LE CANADA RISQUE D’ÊTRE TOUCHÉ

La décision de Donald Trump a également provoqué de nombreuses réactions au pays et plusieurs représentants du milieu des affaires affirment que le fait de restreindre l’immigration risque de nuire à l’économie, rapporte TVA. La chaîne d’information cite par exemple le cas de Bombardier, qui emploie des personnes provenant d’une centaine de pays et ne pourrait pas se passer des immigrants, car elle a besoin de main-d’œuvre spécialisée.

« Les immigrants arrivent de l’extérieur, ils ont connu d’autres milieux, donc ça facilite les choses.

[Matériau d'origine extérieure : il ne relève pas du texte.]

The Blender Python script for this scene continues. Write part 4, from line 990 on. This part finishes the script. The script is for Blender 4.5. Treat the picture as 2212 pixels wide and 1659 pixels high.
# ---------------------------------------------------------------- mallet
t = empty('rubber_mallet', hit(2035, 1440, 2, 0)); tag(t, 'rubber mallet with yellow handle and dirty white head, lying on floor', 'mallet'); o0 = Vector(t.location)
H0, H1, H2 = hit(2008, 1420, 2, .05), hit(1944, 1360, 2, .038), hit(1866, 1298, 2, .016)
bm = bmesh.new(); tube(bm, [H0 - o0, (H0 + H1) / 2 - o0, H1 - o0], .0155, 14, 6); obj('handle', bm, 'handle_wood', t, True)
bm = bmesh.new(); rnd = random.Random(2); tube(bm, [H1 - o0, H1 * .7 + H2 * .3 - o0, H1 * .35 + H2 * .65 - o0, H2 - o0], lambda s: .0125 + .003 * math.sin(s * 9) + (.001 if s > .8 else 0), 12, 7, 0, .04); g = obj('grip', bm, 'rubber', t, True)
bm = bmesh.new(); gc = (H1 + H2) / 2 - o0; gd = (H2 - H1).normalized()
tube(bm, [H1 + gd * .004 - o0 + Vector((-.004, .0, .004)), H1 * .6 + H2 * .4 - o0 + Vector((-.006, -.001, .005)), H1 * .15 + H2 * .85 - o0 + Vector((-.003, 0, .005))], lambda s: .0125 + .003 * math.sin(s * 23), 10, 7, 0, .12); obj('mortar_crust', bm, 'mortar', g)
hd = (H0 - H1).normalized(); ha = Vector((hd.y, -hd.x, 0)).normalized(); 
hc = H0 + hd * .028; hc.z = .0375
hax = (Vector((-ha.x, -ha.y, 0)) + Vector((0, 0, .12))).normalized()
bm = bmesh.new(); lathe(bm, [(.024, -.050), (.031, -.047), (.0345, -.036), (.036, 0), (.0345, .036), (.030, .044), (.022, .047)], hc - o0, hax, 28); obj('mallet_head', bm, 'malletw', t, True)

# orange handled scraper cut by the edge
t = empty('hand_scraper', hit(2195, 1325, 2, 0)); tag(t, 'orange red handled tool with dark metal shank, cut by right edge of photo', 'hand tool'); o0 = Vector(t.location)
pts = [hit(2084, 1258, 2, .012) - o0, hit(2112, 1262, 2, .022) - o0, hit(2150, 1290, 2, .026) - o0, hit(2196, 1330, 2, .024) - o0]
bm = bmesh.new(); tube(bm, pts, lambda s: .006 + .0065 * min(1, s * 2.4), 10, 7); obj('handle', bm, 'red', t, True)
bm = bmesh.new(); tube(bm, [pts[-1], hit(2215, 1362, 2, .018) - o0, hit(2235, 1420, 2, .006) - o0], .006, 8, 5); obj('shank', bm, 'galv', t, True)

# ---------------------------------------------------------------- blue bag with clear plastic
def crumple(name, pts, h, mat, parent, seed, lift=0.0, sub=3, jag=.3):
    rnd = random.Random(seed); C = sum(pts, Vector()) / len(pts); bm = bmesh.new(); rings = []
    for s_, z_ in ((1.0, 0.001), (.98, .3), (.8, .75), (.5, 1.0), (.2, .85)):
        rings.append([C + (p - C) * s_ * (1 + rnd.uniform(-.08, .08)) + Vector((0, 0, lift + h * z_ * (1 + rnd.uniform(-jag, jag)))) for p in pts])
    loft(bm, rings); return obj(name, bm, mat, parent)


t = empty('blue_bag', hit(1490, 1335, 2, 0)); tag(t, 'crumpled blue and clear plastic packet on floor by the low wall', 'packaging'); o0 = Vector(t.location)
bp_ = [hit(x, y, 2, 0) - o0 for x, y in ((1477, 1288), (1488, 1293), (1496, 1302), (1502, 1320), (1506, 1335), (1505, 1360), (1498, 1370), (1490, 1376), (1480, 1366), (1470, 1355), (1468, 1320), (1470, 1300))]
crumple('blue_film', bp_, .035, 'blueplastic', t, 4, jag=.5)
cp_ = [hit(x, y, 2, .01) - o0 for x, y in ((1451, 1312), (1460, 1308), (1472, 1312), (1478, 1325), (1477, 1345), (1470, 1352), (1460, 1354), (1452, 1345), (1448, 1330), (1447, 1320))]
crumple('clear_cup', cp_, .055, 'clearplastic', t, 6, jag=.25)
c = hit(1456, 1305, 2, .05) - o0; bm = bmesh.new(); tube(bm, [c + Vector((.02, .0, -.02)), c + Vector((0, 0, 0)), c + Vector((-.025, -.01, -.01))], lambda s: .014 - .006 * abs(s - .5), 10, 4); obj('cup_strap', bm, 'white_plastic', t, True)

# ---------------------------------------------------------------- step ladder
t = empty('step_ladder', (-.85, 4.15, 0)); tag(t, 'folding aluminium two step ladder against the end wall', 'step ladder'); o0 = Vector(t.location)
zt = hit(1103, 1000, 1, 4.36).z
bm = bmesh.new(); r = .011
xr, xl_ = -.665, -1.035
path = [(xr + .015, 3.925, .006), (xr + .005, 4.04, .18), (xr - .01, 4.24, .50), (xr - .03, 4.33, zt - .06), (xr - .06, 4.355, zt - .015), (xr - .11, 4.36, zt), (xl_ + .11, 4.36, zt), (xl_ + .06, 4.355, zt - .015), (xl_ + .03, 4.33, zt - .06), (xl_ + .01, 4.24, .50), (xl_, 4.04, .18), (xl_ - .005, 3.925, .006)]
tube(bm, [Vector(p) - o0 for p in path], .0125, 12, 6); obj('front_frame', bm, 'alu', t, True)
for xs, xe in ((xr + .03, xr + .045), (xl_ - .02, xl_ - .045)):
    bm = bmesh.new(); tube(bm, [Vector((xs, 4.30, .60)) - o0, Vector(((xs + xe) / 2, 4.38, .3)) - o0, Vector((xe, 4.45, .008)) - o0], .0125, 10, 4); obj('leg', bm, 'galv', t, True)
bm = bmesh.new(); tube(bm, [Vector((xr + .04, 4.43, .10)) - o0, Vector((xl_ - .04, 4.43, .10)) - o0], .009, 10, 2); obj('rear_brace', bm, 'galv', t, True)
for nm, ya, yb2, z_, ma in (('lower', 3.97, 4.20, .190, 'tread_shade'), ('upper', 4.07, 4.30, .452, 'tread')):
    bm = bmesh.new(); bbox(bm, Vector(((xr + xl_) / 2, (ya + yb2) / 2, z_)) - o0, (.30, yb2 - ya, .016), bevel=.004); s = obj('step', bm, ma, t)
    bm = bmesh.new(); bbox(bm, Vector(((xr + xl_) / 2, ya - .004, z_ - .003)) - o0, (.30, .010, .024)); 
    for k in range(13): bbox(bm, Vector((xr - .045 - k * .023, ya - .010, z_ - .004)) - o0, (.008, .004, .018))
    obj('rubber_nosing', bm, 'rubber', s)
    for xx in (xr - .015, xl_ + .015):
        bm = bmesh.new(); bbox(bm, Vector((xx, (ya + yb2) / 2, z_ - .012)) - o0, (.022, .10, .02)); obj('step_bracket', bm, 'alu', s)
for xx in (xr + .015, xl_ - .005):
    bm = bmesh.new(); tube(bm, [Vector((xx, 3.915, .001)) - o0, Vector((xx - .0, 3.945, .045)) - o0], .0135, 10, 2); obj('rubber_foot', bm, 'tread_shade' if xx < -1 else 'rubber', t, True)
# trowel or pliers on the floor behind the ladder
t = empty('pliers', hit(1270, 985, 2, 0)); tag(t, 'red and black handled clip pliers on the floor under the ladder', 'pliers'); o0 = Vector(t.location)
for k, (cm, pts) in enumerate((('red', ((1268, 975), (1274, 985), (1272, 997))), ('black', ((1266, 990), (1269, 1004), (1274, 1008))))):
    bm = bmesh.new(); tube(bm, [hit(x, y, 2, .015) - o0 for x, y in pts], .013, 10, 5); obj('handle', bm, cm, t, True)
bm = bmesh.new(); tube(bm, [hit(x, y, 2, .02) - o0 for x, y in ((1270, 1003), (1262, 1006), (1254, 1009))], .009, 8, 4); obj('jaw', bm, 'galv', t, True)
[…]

Ils ont des capacités et des connaissances d’exportation, par exemple, qui nous aident », soutient le PDG du Conseil du patronat, Yves-Thomas Dorval.

En revanche, le président de la Fédération des chambres de commerce du Québec, Stéphane Forget, semble plutôt voir des avantages à la situation actuelle. « Si un pays aussi important que les États-Unis ferme ses frontières, c’est certain que ça peut vouloir dire plus de travailleurs disponibles pour les entreprises canadiennes », explique-t-il.

Jouer en Bourse avec les tweets de Donald Trump

Les gazouillis que le nouveau président distille sur Twitter peuvent avoir un impact important sur le cours des actions, que ce soit à la hausse ou à la baisse, comme l’ont récemment expérimenté les actionnaires de Boeing, Lockheed Martin, Toyota, General Motors ou Ford.

La valeur des actions des sociétés cotées en Bourse a « tendance à fluctuer rapidement dès que Trump y va de quelque 140 caractères à leur sujet ». Il n’en fallait pas plus pour que « des programmeurs rusés flairent la bonne affaire » et créent un robot baptisé Trump and Dump, rapportent Les Affaires.

Ce programme informatique « suit de près le compte Twitter de Donald Trump et l’information plus globale de sources comme Indico, Clearbit et Google Finance », précise le journal. Résultat : « en moins de 20 millisecondes, il peut [échanger], via la plateforme E-Trade, et vendre à découvert l’action ciblée, et ainsi tirer profit de la spontanéité de cet influenceur hors normes ».